There are probably tens of millions of people contemplating what to do with their PCs once Windows 10 goes end of life and, up until a couple of months ago, I was one of them. I had originally thought about upgrading the CPU on my 7ish year old machine to something that supported Windows 11. This, in turn, would have necessitated a new motherboard. I was estimating about £700 for it. I decided against it, partly because I nearly wrecked the motherboard fitting the heatsink when I built it, but mainly because my usage has evolved. It is to all intents and purposes a file server.

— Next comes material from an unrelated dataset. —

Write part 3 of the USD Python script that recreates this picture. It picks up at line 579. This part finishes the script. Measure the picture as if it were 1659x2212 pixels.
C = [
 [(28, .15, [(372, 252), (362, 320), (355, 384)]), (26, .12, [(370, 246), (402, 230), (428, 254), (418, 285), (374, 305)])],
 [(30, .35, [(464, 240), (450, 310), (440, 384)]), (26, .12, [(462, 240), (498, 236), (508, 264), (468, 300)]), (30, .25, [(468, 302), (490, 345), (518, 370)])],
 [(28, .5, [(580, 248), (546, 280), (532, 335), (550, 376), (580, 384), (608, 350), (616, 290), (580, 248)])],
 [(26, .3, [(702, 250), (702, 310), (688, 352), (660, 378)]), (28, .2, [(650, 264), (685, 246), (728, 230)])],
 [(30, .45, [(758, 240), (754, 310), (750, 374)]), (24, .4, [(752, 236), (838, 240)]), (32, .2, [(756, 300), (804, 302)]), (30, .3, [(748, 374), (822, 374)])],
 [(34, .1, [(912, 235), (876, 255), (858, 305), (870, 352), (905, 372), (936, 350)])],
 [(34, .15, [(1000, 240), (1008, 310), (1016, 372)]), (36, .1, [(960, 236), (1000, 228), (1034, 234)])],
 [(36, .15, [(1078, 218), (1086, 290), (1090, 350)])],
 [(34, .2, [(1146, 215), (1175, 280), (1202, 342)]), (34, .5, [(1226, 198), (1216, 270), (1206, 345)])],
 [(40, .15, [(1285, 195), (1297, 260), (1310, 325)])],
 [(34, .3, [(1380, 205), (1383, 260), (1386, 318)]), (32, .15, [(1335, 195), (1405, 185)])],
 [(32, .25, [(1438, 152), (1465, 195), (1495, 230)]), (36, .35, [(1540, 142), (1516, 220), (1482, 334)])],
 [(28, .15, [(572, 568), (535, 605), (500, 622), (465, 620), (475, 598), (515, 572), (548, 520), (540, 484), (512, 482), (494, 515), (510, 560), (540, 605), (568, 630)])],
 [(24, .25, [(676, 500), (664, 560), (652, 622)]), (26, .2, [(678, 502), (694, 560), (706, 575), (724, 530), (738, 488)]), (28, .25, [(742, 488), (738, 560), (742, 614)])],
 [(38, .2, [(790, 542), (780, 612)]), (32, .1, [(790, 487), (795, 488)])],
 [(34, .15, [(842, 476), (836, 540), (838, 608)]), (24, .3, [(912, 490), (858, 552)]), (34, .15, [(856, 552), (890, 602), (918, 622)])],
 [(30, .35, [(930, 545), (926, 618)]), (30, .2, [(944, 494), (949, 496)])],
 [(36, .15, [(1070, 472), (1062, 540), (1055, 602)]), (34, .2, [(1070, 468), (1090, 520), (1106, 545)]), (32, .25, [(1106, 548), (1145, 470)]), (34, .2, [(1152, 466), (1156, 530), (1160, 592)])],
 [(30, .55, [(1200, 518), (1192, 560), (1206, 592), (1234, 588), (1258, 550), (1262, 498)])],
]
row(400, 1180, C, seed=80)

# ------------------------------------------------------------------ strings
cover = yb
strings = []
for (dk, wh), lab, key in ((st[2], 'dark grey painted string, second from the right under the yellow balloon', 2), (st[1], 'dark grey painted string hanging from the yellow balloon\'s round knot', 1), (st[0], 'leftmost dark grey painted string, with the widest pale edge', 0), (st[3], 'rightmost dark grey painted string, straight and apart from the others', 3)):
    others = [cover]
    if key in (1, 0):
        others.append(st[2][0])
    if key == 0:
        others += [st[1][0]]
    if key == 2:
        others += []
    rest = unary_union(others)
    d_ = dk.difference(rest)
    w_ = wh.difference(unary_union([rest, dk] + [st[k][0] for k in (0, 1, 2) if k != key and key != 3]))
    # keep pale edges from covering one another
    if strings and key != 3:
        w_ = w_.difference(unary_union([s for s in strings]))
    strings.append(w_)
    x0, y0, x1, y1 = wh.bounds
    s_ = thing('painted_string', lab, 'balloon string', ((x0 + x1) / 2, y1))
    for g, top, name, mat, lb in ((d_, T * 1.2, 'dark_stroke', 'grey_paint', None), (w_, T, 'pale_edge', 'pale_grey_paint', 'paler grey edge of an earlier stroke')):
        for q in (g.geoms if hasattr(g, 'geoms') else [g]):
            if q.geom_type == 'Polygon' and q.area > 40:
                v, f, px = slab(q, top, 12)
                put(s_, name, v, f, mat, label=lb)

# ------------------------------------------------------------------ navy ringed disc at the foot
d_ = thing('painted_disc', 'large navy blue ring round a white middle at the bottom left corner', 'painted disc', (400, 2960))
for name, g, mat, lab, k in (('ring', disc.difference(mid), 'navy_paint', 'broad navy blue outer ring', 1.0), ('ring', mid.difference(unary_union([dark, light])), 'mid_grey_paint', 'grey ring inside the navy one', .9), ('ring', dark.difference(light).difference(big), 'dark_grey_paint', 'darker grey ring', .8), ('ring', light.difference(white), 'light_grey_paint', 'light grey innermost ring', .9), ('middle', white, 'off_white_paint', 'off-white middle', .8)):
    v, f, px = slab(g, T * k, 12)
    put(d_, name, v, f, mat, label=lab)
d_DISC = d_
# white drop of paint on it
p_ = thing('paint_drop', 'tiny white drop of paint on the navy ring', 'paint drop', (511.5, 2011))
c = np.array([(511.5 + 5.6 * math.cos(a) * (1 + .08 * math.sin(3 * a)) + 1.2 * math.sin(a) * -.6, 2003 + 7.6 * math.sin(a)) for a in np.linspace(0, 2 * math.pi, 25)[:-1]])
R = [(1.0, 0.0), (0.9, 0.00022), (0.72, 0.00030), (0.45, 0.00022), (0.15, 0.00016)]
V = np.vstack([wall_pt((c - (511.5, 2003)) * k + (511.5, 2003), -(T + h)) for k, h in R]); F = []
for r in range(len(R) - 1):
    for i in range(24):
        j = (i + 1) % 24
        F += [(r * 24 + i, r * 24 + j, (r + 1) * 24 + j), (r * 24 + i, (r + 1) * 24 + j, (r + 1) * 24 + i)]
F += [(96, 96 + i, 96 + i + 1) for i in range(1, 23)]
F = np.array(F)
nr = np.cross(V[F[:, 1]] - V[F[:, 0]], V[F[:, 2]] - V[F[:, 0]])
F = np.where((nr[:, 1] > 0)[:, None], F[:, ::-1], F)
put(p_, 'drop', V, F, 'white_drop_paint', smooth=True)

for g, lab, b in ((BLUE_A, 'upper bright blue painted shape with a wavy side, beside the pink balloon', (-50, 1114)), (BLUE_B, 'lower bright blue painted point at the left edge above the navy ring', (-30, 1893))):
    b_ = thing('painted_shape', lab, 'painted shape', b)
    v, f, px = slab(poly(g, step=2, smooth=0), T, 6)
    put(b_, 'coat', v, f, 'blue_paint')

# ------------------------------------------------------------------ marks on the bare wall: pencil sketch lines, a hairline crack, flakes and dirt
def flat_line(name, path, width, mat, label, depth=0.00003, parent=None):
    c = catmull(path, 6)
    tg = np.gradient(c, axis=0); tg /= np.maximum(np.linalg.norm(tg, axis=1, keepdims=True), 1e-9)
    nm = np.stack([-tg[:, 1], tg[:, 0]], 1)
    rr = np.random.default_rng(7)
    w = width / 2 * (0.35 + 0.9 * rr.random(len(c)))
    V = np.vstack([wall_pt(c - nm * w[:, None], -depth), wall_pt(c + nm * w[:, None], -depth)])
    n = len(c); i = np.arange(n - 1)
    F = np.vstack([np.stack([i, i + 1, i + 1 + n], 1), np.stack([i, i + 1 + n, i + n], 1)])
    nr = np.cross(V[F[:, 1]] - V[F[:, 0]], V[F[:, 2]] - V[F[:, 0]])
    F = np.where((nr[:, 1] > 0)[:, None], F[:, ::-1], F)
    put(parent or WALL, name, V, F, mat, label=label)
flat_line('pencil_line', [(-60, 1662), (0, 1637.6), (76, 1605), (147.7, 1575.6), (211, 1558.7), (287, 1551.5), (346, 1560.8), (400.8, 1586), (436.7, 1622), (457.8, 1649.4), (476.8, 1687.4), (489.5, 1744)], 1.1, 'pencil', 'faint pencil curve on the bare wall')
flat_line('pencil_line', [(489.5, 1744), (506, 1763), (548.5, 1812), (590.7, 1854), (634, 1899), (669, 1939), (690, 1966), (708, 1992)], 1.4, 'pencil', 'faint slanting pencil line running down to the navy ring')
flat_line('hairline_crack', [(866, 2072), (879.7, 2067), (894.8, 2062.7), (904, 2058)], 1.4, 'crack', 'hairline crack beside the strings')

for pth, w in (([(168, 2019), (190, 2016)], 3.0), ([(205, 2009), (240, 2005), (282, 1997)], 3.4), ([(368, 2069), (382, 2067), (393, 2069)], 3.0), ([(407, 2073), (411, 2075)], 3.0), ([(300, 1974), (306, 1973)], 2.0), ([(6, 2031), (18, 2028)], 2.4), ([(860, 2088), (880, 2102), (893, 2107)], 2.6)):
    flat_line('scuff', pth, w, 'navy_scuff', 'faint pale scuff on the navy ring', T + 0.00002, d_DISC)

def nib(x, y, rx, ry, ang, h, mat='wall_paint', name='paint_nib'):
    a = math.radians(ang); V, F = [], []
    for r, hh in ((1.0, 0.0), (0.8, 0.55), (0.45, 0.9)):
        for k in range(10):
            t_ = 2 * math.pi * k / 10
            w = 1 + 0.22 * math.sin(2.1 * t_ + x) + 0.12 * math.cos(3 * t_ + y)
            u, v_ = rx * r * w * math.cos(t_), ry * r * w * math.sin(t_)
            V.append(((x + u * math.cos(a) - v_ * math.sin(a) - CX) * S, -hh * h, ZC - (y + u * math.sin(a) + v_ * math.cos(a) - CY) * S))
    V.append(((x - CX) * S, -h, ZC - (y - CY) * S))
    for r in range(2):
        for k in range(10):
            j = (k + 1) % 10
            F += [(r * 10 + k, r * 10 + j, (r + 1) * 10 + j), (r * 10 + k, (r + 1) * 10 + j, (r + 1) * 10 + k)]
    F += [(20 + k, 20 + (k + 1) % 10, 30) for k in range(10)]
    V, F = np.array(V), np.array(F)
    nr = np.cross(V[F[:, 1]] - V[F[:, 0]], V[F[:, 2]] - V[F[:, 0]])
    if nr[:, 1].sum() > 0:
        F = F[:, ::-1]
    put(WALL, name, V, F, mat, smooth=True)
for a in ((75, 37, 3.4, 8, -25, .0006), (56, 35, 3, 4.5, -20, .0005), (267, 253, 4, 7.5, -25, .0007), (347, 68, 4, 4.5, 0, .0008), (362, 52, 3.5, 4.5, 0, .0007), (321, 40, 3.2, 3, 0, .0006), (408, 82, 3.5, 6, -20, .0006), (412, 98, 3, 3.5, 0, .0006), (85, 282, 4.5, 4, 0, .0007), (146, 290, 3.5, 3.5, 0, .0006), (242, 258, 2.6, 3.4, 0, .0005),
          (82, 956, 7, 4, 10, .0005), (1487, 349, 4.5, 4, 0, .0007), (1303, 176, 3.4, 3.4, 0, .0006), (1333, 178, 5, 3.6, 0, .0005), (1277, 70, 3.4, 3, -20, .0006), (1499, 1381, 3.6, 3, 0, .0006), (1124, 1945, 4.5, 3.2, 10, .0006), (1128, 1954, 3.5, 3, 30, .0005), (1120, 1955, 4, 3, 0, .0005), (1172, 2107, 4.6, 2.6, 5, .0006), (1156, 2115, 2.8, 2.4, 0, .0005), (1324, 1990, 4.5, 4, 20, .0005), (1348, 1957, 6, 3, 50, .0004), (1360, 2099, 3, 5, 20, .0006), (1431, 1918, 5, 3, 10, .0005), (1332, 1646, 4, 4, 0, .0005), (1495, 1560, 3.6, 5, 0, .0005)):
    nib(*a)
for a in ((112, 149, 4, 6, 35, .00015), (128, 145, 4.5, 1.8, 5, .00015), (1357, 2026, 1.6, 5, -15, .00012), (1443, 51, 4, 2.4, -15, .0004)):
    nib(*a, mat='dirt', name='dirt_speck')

What clinched it for me was discovering that there is now full read / write support for NTFS on Linux. The last time I looked at it (probably more than a decade ago) it was read-only. This allowed me to shuffle multiple copies of data like photos while I did the install (the machine has a couple of M.2 SSDs and a fairly large HDD), and I can still use Grub to boot back into Windows for occasional emergencies.
I was really impressed with the NTFS support: it worked absolutely seamlessly… for a while. But it is a little glitchy over the longer term. I made a couple of knuckle-headed mistakes like managing to crash the default file manager on Debian (Thunar). It appears to be single-threaded for at least some operations, so trying to close its windows during file copies can have unhappy consequences.
After a while the volume auto-mount began to fail and then start working again for no apparent reason; then undeletable files started to appear in directories I was using frequently. I reiterate, this is undoubtedly down to me just not paying attention every now and then – but the warning signs were there.
It’s fine to get you over the line – so is read-only, for that matter – but I wouldn’t plan to use it for the long term.